They made their promises. And that night he broke them.

Five days after her wedding, Cindy Cusano came home from her honeymoon with a bruised body and a wounded spirit, and it wasn't enough to get her out.

"We saw the fingerprints on her arm and the bruises, but we didn't confront her with it at first," remembers Cindy's mother. "All I knew was that she didn't look happy. She didn't look like a new bride."

In spring 1999, Cindy was a popular 23-year-old bartender from Davie. Danny Rodriguez was a bright and seemingly stable 30-year-old police officer from Fort Lauderdale. She was no cowering wallflower. He was no struggling loser.

They met and dated and started a history together. And in seven months, it was over. Only the speed and finality of their story sets them apart from millions of others trapped in abusive relationships.

But the warning signs in the tale of the headstrong girl and the fractured cop were both glaring and subtle. And no one, despite the clues, seemed able to stop it.

`We'll be happy'

"From this point on, we're going to be happy," Danny Rodriguez said, standing in his new in-laws' home, promising, after yet another fight with his wife of seven days, that things would change. He was using his cop voice, the one with the sure and commanding tone, his finger on his watch. "From this minute, we will JUST BE HAPPY."

If only it had been true.

"I remember him pointing at the watch, stating the time that it was all going to change," says Cindy's mother, Marie Cusano. By then, she was already learning how easily promises came to her new son-in-law.

At some point in his life, Danny Rodriguez must have promised himself that he would become a cop. It was a goal he never gave up on.

In 1989, two years out of Cooper City High, he applied for police jobs at six departments in Broward and Miami-Dade counties. He was turned down by every one because of an abysmal driving record, which included seven moving violations in two years.

But the rejections didn't deter him. Instead of an officer's job, he took a dispatcher's position with Fort Lauderdale and worked there for three years. He made friends with fellow dispatchers and with officers. But he wasn't on the street. So in 1991, he hooked a different opportunity and left to become an air traffic controller.

As a controller at Fort Lauderdale's executive and international airports, his supervisors called him solid. He mastered a job that demands a quick mind and solid nerves. He got along with co-workers. He was, to all appearances, stable.

In 1992 he married, and two years later he and his wife had their first child. Soon he was making $54,000 a year as a controller. His parents would later tell detectives their son was financially secure and had a healthy marriage.

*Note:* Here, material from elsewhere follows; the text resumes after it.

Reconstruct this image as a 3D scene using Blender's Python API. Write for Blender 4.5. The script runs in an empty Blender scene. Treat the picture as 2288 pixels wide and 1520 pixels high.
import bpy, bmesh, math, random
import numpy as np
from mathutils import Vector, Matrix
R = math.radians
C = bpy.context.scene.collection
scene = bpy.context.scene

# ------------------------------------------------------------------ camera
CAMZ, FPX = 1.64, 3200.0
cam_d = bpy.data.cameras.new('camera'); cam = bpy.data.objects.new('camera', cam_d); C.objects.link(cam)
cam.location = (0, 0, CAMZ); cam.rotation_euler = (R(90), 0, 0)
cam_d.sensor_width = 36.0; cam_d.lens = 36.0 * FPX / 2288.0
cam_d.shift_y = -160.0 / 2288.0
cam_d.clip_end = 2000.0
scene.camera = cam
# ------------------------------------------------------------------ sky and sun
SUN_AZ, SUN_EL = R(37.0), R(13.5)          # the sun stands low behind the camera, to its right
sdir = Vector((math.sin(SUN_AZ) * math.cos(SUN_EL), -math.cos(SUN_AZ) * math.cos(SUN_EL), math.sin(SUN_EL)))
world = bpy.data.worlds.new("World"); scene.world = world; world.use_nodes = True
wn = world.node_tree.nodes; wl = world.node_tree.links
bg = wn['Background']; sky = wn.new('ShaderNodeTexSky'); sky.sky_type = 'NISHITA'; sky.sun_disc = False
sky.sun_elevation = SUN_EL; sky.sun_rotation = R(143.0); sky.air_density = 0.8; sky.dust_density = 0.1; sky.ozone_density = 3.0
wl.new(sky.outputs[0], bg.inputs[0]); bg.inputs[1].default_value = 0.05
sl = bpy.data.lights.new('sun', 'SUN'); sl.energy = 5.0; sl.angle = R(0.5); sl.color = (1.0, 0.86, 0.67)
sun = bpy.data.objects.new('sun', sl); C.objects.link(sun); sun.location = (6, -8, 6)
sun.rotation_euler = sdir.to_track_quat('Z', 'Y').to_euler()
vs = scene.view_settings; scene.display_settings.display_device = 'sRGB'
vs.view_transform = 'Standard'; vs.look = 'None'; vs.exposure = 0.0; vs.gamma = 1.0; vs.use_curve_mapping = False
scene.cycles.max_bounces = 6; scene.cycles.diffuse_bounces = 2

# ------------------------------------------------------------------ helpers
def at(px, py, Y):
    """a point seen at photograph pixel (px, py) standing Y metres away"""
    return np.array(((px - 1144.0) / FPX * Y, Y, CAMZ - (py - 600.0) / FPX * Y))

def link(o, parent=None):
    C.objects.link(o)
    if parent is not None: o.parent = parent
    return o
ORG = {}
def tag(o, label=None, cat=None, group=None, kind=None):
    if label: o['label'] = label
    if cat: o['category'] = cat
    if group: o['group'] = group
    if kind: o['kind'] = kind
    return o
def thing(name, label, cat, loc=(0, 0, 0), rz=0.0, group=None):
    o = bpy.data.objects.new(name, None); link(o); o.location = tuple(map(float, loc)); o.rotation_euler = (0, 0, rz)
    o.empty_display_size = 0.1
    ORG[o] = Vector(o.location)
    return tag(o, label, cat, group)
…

He was, on the surface, a young man with everything. But he had never let go of his dream of being a cop.

In March 1996, Rodriguez and his wife had their second child, and two months later he applied for a police officer's job at Fort Lauderdale for half the money he was making as a controller.

This time, his old tickets didn't seem to matter. And neither did an incident in 1991, when he was stopped by a Metro-Dade officer and lied about being a policeman, flashing his old dispatcher's badge in an unsuccessful attempt to beat a ticket.

He got hired and entered the police academy. By the end of 1996, he had graduated second in his class. He was in the top 10 in his physical profile. He scored a 98 in defensive tactics. He ranked high in firearms training.

Now he was an officer on the street, sworn by the state of Florida to uphold the law. Now he carried a .45-caliber handgun on his hip. Now he controlled more than airplanes. Now he legally tucked his own 9mm Sig Sauer into the fanny pack he always wore around his waist.

But his stability was beginning to shake.

Rodriguez's marriage was going bad. His first wife would later tell investigators that he had never been abusive to either her or the children. But his personality, she told his parents, had changed since he'd become a cop. There was rumor of an affair. They filed for divorce.

By June 1997, Rodriguez was living with another woman, Lisa Phillips, and any domestic harmony he'd once displayed was left in the past.

Phillips, a public service aide for the Fort Lauderdale Police Department, would later tell detectives that Rodriguez had been controlling and jealous from the beginning of their relationship. She told them how he called and paged her constantly while they were working. She described how he went through her purse and work bag and would go into a tirade if he found anything he considered suspicious. She told them she sometimes slept in her car, too afraid to stay in their apartment.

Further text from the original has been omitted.